▸ Source excerpt
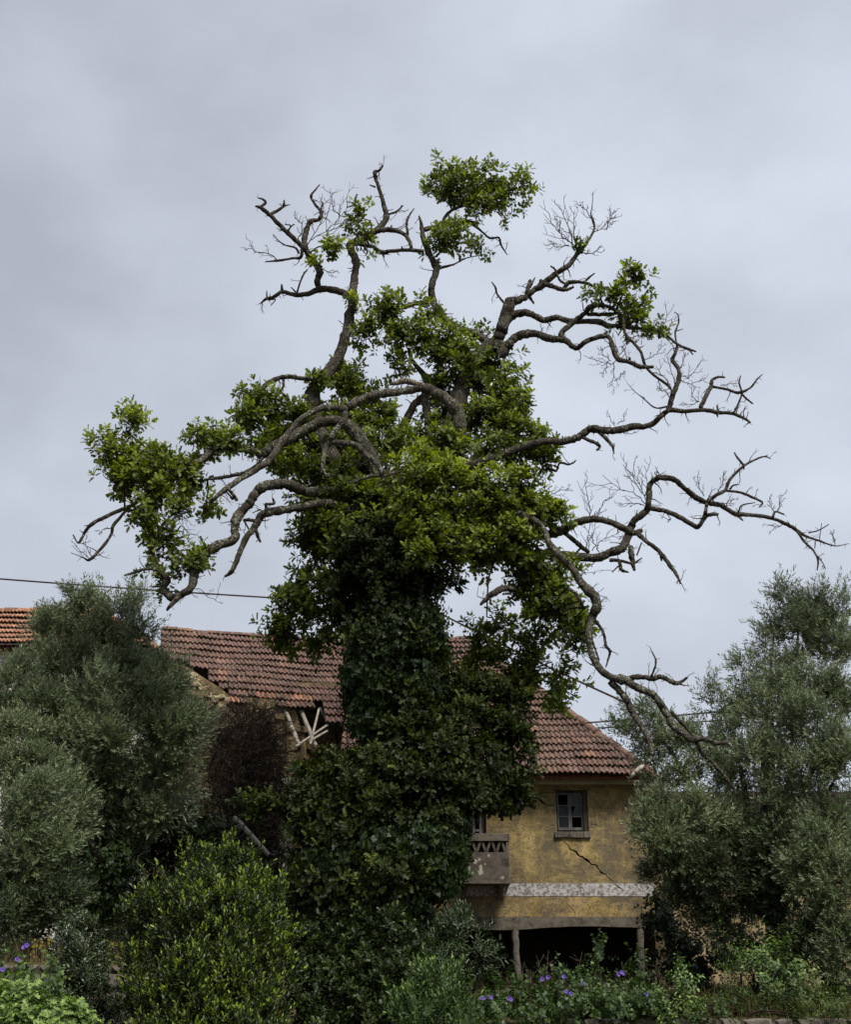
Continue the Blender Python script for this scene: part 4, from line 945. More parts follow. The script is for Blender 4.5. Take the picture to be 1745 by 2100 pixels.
B_('I', T4, [(668, 885, 8), (700, 930, 7), (712, 960, 7), (718, 1000, 7), (735, 1025, 6), (718, 1088, 3)]); B_('I', T4, [(735, 1022, 4), (742, 1018, 3)]); B_('I', T4, [(560, 755, 7), (600, 790, 8), (625, 840, 6)]); B_('I', T4, [(655, 960, 6), (690, 1060, 4)])
for q in ([(385, 760), (410, 800), (408, 850)], [(395, 895), (360, 935), (350, 945)]): W_('I', T8, q, 0, .7)
W_('I', T4, [(672, 785), (690, 775), (708, 760)], 0, .7)
B_('I', T4, [(330, 765, 14), (300, 757, 14), (260, 770, 15), (225, 795, 13), (190, 828, 6)], -.2); B_('I', T4, [(232, 795, 6), (232, 822, 4)]); W_('I', T4, [(205, 800), (178, 790), (190, 740)], 1, 1.0)
# J: long arched limb reaching left over the crown
L_('J', T3, [(1710, 175, 30), (1650, 120, 27), (1580, 88, 23), (1540, 97, 20), (1470, 107, 20), (1400, 115, 20), (1330, 132, 19), (1280, 155, 19), (1245, 180, 18), (1200, 175, 15), (1130, 180, 15), (1060, 220, 15), (1010, 270, 15), (960, 340, 17), (920, 400, 16), (860, 440, 14), (780, 490, 13), (710, 540, 12), (668, 578, 9)], -.3, -2.6, 'bark_lichen', head=((926, 960, 16), (942, 880, 16)))
B_('J', T3, [(1580, 85, 16), (1540, 70, 14), (1500, 60, 15), (1465, 68, 12), (1438, 74, 6)], 0, 'dead_wood')
B_('J', T3, [(1245, 185, 14), (1240, 230, 15), (1195, 280, 14), (1182, 320, 13), (1160, 350, 12), (1150, 400, 11), (1142, 462, 5)], -.5, 'bark_lichen'); B_('J', T3, [(1182, 322, 12), (1240, 325, 13), (1290, 335, 14), (1330, 375, 13), (1375, 410, 12), (1400, 450, 11), (1406, 488, 7)], -.4, 'bark_lichen'); B_('J', T3, [(1400, 465, 8), (1340, 470, 8), (1290, 490, 6), (1252, 496, 3)], -.1, 'bark_lichen'); B_('J', T3, [(1300, 480, 4), (1280, 456, 3)], 0, 'bark_lichen'); B_('J', T3, [(1235, 358, 3), (1290, 405, 4), (1362, 426, 3)], 0, 'bark_lichen')
B_('J', T3, [(740, 520, 8), (762, 545, 8), (780, 572, 8)]); B_('J', T3, [(765, 568, 6), (730, 530, 4)])
# K: second left limb with lichen
L_('K', T3, [(1180, 230, 24), (1080, 265, 24), (1000, 310, 24), (930, 345, 24), (890, 375, 20), (850, 360, 18), (780, 345, 18), (720, 345, 16), (670, 355, 16), (640, 390, 16), (590, 415, 14), (540, 412, 11), (470, 460, 11), (410, 525, 12), (350, 580, 9), (295, 612, 8)], -.2, -1.2, 'bark_lichen', head=((795, 1060, 22), (770, 960, 16), (725, 885, 13)))
B_('K', T3, [(885, 388, 9), (870, 415, 8), (820, 450, 9), (760, 465, 9), (700, 475, 8), (640, 482, 5)], -.3)
B_('K', T3, [(300, 605, 9), (240, 630, 9), (180, 660, 9), (140, 690, 8), (110, 742, 6), (98, 752, 4), (78, 718, 3)], -.3); B_('K', T3, [(300, 620, 8), (250, 680, 8), (240, 720, 7), (205, 770, 7), (150, 825, 7), (120, 815, 3), (68, 795, 1.5)], -.2)
for q in ([(150, 822), (110, 790), (85, 755)], [(160, 815), (130, 760), (135, 730)], [(245, 690), (200, 700), (190, 720)], [(250, 560), (240, 540), (262, 520)], [(545, 600), (550, 680), (590, 718), (625, 705)], [(470, 640), (490, 700), (520, 640)], [(380, 600), (470, 660), (600, 640)]): W_('K', T3, q, 3, 1.0)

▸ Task
Output an exact copy of the material, with the pictures removed.

▸ Correct output
Continue the Blender Python script for this scene: part 4, from line 945. More parts follow. The script is for Blender 4.5. Take the picture to be 1745 by 2100 pixels.
B_('I', T4, [(668, 885, 8), (700, 930, 7), (712, 960, 7), (718, 1000, 7), (735, 1025, 6), (718, 1088, 3)]); B_('I', T4, [(735, 1022, 4), (742, 1018, 3)]); B_('I', T4, [(560, 755, 7), (600, 790, 8), (625, 840, 6)]); B_('I', T4, [(655, 960, 6), (690, 1060, 4)])
for q in ([(385, 760), (410, 800), (408, 850)], [(395, 895), (360, 935), (350, 945)]): W_('I', T8, q, 0, .7)
W_('I', T4, [(672, 785), (690, 775), (708, 760)], 0, .7)
B_('I', T4, [(330, 765, 14), (300, 757, 14), (260, 770, 15), (225, 795, 13), (190, 828, 6)], -.2); B_('I', T4, [(232, 795, 6), (232, 822, 4)]); W_('I', T4, [(205, 800), (178, 790), (190, 740)], 1, 1.0)
# J: long arched limb reaching left over the crown
L_('J', T3, [(1710, 175, 30), (1650, 120, 27), (1580, 88, 23), (1540, 97, 20), (1470, 107, 20), (1400, 115, 20), (1330, 132, 19), (1280, 155, 19), (1245, 180, 18), (1200, 175, 15), (1130, 180, 15), (1060, 220, 15), (1010, 270, 15), (960, 340, 17), (920, 400, 16), (860, 440, 14), (780, 490, 13), (710, 540, 12), (668, 578, 9)], -.3, -2.6, 'bark_lichen', head=((926, 960, 16), (942, 880, 16)))
B_('J', T3, [(1580, 85, 16), (1540, 70, 14), (1500, 60, 15), (1465, 68, 12), (1438, 74, 6)], 0, 'dead_wood')
B_('J', T3, [(1245, 185, 14), (1240, 230, 15), (1195, 280, 14), (1182, 320, 13), (1160, 350, 12), (1150, 400, 11), (1142, 462, 5)], -.5, 'bark_lichen'); B_('J', T3, [(1182, 322, 12), (1240, 325, 13), (1290, 335, 14), (1330, 375, 13), (1375, 410, 12), (1400, 450, 11), (1406, 488, 7)], -.4, 'bark_lichen'); B_('J', T3, [(1400, 465, 8), (1340, 470, 8), (1290, 490, 6), (1252, 496, 3)], -.1, 'bark_lichen'); B_('J', T3, [(1300, 480, 4), (1280, 456, 3)], 0, 'bark_lichen'); B_('J', T3, [(1235, 358, 3), (1290, 405, 4), (1362, 426, 3)], 0, 'bark_lichen')
B_('J', T3, [(740, 520, 8), (762, 545, 8), (780, 572, 8)]); B_('J', T3, [(765, 568, 6), (730, 530, 4)])
# K: second left limb with lichen
L_('K', T3, [(1180, 230, 24), (1080, 265, 24), (1000, 310, 24), (930, 345, 24), (890, 375, 20), (850, 360, 18), (780, 345, 18), (720, 345, 16), (670, 355, 16), (640, 390, 16), (590, 415, 14), (540, 412, 11), (470, 460, 11), (410, 525, 12), (350, 580, 9), (295, 612, 8)], -.2, -1.2, 'bark_lichen', head=((795, 1060, 22), (770, 960, 16), (725, 885, 13)))
B_('K', T3, [(885, 388, 9), (870, 415, 8), (820, 450, 9), (760, 465, 9), (700, 475, 8), (640, 482, 5)], -.3)
B_('K', T3, [(300, 605, 9), (240, 630, 9), (180, 660, 9), (140, 690, 8), (110, 742, 6), (98, 752, 4), (78, 718, 3)], -.3); B_('K', T3, [(300, 620, 8), (250, 680, 8), (240, 720, 7), (205, 770, 7), (150, 825, 7), (120, 815, 3), (68, 795, 1.5)], -.2)
for q in ([(150, 822), (110, 790), (85, 755)], [(160, 815), (130, 760), (135, 730)], [(245, 690), (200, 700), (190, 720)], [(250, 560), (240, 540), (262, 520)], [(545, 600), (550, 680), (590, 718), (625, 705)], [(470, 640), (490, 700), (520, 640)], [(380, 600), (470, 660), (600, 640)]): W_('K', T3, q, 3, 1.0)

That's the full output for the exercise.